Thursday, March 22, 2012

A New Me!

I am on my own for the first time in my life. It has been the scariest but most rewarding two months of my life. I have begun to find out who I truly am deep down inside. I have learned who my true friends are and those who have just been there to use me. I have also meet quite a few new people. I have developed a deeper relationship with my children and grieved for a lost parent and friend. The last several years, months, and days have been hard but I have become a stronger daughter, sister, mother, friend and person through them all.

I am for the first time in a long time happy. I think in some ways I had forgotten what it was like to be truly happy, not just putting on a happy facade for everyone around me. I have laughed more and smiled more than I have since childhood. My stresses that I blamed on losing a best friend and my dad weren't because of them but because I couldn't let go of something that wasn't good for me. It took one very dark, painful moment to realize I needed to close a door and open a window.
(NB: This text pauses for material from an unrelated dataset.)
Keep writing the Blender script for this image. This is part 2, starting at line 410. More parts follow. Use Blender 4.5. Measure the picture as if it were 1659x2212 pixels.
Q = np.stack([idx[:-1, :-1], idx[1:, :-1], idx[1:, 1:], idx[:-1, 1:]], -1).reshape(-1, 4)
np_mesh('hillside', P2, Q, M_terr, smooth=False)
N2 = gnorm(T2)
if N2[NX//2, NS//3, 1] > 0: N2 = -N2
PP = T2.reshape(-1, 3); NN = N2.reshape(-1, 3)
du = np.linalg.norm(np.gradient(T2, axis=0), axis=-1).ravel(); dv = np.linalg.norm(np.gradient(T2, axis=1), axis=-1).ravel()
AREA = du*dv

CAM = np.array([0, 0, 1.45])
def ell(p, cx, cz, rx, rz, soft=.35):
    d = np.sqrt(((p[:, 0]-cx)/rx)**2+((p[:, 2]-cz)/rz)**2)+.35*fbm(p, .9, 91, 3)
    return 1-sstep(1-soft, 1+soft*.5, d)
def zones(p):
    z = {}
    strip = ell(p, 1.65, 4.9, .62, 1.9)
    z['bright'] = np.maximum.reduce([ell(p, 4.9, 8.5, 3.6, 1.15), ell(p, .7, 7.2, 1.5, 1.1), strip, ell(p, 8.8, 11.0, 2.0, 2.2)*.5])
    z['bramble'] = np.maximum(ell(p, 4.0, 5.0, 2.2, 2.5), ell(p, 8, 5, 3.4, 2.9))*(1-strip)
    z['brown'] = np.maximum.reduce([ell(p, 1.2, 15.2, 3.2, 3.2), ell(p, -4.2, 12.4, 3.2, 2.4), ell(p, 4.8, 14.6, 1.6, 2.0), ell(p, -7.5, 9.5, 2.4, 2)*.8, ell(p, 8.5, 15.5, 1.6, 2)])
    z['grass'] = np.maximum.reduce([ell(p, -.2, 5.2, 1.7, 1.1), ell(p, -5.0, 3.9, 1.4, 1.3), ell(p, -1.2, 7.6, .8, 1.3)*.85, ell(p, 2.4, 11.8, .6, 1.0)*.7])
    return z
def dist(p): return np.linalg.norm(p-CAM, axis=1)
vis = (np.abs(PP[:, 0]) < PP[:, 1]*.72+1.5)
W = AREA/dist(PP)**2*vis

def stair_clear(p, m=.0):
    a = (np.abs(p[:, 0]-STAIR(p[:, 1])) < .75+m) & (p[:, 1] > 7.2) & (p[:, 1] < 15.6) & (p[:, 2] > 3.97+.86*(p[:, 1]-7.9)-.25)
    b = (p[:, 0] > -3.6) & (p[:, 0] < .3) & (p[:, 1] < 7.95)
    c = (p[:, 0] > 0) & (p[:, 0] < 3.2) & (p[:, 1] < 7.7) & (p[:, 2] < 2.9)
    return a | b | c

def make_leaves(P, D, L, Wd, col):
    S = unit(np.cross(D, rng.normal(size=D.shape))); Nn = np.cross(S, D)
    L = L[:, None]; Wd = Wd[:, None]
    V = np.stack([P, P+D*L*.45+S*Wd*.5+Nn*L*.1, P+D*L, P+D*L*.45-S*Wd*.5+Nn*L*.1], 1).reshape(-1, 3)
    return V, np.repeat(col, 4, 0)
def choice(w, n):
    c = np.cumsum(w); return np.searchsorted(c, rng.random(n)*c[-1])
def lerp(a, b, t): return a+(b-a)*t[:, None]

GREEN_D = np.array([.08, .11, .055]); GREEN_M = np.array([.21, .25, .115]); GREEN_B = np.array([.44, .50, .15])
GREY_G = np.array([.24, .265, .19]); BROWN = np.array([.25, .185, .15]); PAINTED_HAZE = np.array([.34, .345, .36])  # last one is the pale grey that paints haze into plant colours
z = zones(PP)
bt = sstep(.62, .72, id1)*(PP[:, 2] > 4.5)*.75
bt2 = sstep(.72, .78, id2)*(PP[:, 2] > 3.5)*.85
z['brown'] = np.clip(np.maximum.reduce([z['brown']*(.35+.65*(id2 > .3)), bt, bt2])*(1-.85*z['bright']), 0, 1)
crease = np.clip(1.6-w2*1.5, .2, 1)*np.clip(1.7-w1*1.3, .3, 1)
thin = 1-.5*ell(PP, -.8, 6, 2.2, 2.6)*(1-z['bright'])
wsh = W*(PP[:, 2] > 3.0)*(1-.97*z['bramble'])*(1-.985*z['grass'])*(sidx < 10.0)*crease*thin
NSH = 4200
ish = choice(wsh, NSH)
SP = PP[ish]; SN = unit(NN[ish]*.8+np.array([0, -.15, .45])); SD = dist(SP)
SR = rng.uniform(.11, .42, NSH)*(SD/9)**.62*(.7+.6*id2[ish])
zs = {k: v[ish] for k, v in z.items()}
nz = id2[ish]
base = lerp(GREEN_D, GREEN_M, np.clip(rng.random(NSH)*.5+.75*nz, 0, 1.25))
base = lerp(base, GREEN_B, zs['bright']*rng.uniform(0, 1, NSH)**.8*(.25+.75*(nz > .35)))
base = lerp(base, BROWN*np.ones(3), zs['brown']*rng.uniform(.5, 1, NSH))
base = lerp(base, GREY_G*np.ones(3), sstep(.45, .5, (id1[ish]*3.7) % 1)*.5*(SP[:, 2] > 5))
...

Today I was spending the first day of Spring Break with my children. We slept in, had a lazy morning of watching tv and before we knew it we were still all in our pj's and it was four in the afternoon. My children were amazed and a little shocked to see their uptight mom not wanting to get up and rush around to clean house, make lunch or anything else. Instead the person in front of them was relaxed, enjoying a rainy day inside with them. I had told them everything that needed to be done could be done tomorrow. The smiles on their faces was all that I needed today. Today, I became the mom I had always wanted to be.

Through some old friends and new ones, I have found that each moment, every new memory, each breath I take is wonderful and blessed. They have helped unleash the true person I have been but been to afraid to show because I was supposed to be the responsible one, the strong one. I am still that person, only now I can be a little more happy, smile a little bigger, hug a little tighter and live more free.

Today, I realized I am beautiful, inside and out.

Today, I realized I am who I always knew I could be.